Gata who is internationally renowned as one of the finest power sector brains, told the International Renewable Energy Conference that the latest problem was lack of a bankable feasibility study.

“A risk profile shows the structure of your project and the risk that it is carrying,” Gata told delegates at the conference.

“Now, a typical IPP (independent power project) goes through these phases. If you miss them you get nowhere. Unfortunately, between Zimbabwe and Zambia we missed a fundamental step and for many years now we are rotating around that challenge.

“A new start came when there was new collaboration. Batoka has unfortunately proceeded without a full feasibility study. It was never put under review of a complete risk matrix,” he added.

Zimbabwe’s local industries have been relying on generators, to mitigate power outages which fuels the costs of running businesses as most fuel service stations only sell fuel in foreign currency and it is expensive.

According to Zimbabwe Energy Regulatory Authority ZERA latest Prices, Diesel costs US$1,86 while petrol (Blend E15) is now at US$1,76.

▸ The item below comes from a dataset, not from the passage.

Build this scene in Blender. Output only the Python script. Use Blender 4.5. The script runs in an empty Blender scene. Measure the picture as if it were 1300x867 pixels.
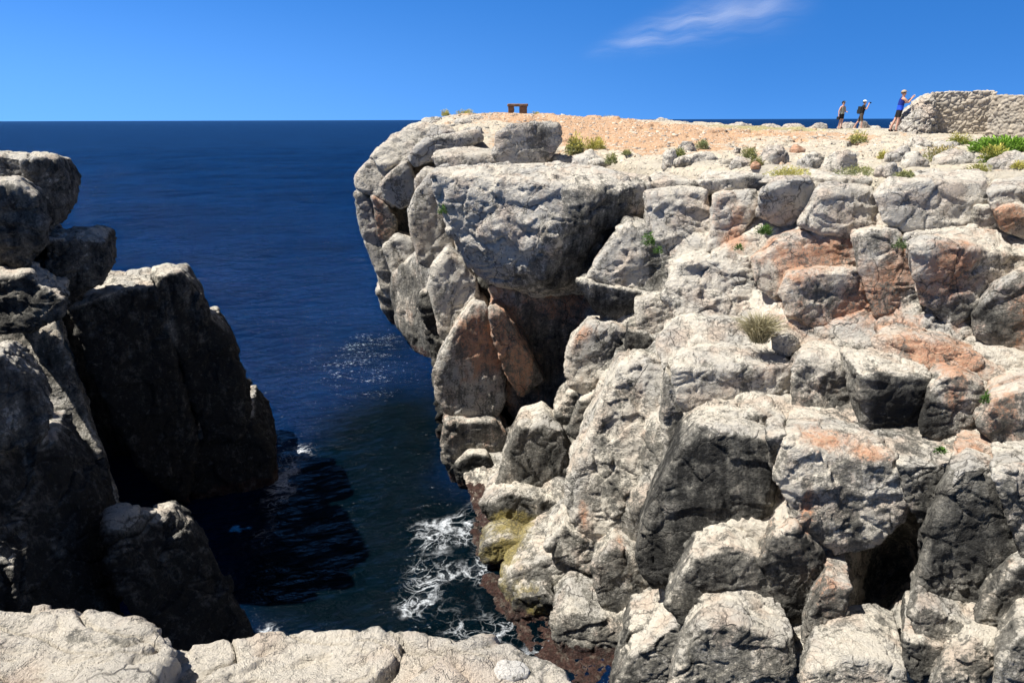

Batoka Gorge hydropower station, set to be developed on the Zambezi River between Zambia and Zimbabwe, will be located 54 kilometres downstream of the Victoria Falls, one of the biggest waterfalls in the world.

Zimbabwe and Zambia entered a memorandum of understanding in February 2012, with the African Development Bank coming in as lead financier and co-ordinator for the US$4,5 billion deal.

Once completed, the 2 400MW power plant is expected to ameliorate power shortages affecting the two countries.

Accessing funding for big projects becomes problematic without feasibility studies.